Why should we have sent men to the moon and back? Why should we have sent unmanned missions to Mars,
and photographed not only it, but also the surface of Titan, one of the moons
of distant Saturn? And Pluto!
Why is the
human brain such that, some few of them, are capable of such wonders? Even for those of us who cannot fathom such
things, even our ordinary brains are enormously complex, potentially capable of
farming, building large structures, and making complex music, or writing the
great novel?
Are there
any limits to what we can do?
Or is there
a mega-reality, one which is so all-encompassing, so utterly unlike anything we
can imagine, that our greatest potential to understand it is less than the
ability of an ant to understand the deepest depths of the ocean?
We tend to
think in terms of the familiar. That is
what makes quantum theory and relativity so perplexing. They step beyond the familiar. Yet, even these, strange as they are, are
descriptions of a familiar universe, one that has space and time and energy and
matter.
But what of
other universes? Physicists have
seriously proposed that there are untolled numbers of them, perhaps infinities
of them. Yet, even here, the physicists
are drawing upon the familiar, speculating that other universes might be unlike
ours in appearance, but in principle, universes nonetheless.
An ostrich
and a hummingbird are both birds, however unlike each other they are. A humming bird and a whale are both
animals. A hummingbird and a rock are
both physical objects. Universes are
universes.
But
mega-reality poses the question, are there realities that are not universes at
all? Are there realities in which space
and time and energy and matter do not exist?

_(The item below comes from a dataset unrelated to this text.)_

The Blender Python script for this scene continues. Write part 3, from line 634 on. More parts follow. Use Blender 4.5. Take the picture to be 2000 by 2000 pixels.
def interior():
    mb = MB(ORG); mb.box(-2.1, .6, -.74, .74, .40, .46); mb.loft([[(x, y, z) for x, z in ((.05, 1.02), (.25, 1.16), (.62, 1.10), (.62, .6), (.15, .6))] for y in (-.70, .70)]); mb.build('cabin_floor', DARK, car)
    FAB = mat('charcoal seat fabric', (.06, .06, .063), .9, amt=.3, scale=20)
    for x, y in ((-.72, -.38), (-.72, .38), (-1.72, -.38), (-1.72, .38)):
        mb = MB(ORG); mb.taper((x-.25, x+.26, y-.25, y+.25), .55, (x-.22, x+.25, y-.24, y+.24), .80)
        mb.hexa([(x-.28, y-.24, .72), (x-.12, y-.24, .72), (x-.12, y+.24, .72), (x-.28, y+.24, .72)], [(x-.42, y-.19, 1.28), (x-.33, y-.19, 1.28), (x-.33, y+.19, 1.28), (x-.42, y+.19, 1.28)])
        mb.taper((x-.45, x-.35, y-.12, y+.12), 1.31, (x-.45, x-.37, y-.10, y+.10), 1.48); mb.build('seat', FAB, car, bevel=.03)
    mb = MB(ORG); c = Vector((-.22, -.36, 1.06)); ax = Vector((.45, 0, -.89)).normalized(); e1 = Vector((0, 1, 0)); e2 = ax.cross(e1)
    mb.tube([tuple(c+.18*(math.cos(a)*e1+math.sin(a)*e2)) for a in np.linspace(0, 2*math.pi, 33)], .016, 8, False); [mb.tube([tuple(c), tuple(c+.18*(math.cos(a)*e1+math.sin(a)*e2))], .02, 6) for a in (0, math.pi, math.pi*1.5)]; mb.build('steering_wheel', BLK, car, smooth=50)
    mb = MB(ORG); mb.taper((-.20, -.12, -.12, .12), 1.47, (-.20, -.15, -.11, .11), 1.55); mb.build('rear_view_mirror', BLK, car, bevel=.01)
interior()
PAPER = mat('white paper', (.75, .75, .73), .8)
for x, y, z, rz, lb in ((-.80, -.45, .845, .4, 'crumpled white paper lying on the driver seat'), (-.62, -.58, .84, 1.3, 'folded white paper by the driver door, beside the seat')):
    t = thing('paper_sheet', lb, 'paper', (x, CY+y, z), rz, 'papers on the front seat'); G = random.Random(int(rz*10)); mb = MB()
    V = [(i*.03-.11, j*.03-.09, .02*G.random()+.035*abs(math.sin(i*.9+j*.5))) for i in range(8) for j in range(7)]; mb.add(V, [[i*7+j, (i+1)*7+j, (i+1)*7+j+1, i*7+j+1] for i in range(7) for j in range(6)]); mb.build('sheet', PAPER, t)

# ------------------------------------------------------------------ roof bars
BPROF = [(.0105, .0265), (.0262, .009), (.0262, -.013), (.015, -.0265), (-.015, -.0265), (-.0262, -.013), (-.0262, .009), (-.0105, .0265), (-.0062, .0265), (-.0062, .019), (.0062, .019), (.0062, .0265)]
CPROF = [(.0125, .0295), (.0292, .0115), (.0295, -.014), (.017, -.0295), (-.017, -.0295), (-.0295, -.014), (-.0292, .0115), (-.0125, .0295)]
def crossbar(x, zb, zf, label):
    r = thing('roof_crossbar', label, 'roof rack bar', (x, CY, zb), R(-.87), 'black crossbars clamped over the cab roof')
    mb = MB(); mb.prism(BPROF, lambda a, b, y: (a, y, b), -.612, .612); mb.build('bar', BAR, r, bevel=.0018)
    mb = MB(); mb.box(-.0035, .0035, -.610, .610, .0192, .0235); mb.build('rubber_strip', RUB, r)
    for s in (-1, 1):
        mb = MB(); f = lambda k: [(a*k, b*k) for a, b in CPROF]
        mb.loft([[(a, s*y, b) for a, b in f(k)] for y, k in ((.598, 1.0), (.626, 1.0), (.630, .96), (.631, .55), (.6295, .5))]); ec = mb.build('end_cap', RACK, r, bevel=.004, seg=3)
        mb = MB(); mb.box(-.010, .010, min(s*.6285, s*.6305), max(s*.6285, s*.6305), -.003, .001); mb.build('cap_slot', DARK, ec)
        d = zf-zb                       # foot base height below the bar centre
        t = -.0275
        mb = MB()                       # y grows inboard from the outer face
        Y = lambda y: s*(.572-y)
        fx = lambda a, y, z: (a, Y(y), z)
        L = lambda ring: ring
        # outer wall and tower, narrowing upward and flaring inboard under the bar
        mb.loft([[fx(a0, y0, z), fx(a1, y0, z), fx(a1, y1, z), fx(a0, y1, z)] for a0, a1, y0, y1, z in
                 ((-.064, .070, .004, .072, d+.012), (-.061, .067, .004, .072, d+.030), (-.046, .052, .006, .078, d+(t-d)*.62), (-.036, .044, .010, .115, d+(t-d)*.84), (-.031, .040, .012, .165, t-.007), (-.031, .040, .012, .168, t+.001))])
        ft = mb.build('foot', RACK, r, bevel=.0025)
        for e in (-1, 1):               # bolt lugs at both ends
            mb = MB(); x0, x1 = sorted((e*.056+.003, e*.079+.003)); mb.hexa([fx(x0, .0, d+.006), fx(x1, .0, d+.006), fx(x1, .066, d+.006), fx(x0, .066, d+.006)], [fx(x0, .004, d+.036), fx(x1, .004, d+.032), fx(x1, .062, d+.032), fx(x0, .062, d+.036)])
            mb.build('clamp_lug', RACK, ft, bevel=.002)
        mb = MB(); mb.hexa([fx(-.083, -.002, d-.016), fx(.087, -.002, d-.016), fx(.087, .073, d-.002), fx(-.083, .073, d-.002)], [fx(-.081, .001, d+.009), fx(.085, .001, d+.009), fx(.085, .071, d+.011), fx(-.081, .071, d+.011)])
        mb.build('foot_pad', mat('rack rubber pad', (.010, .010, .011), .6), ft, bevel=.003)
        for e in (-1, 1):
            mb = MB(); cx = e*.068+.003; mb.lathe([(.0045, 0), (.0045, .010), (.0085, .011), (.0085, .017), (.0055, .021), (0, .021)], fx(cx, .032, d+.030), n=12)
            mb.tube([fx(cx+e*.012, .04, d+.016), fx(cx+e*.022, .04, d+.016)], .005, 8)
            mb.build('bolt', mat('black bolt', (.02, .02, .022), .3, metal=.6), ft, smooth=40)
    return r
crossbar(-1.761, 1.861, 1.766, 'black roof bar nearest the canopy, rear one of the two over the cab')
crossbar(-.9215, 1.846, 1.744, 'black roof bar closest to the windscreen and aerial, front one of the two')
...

We have no familiar experience in which to even begin to imagine such a
reality.
Scientists propose
that our one universe may extend infinitely in all directions, with no limits,
no end. That alone is mind-boggling, but
it is also possible that infinite numbers of infinitely large universes may
exist. And those are just the
universes. Might the span and scope of
reality include things that are not universes?
And might there be infinite numbers of such realities? Infinite varieties?
Finally, are
all these proposed realities part of one mega-reality?
Einstein may
have been correct about the comprehensibility of our universe, but one must
wonder, are there also incomprehensible realities beyond ours, beyond
imagining?
Yes, or no,
either answer has profound implications.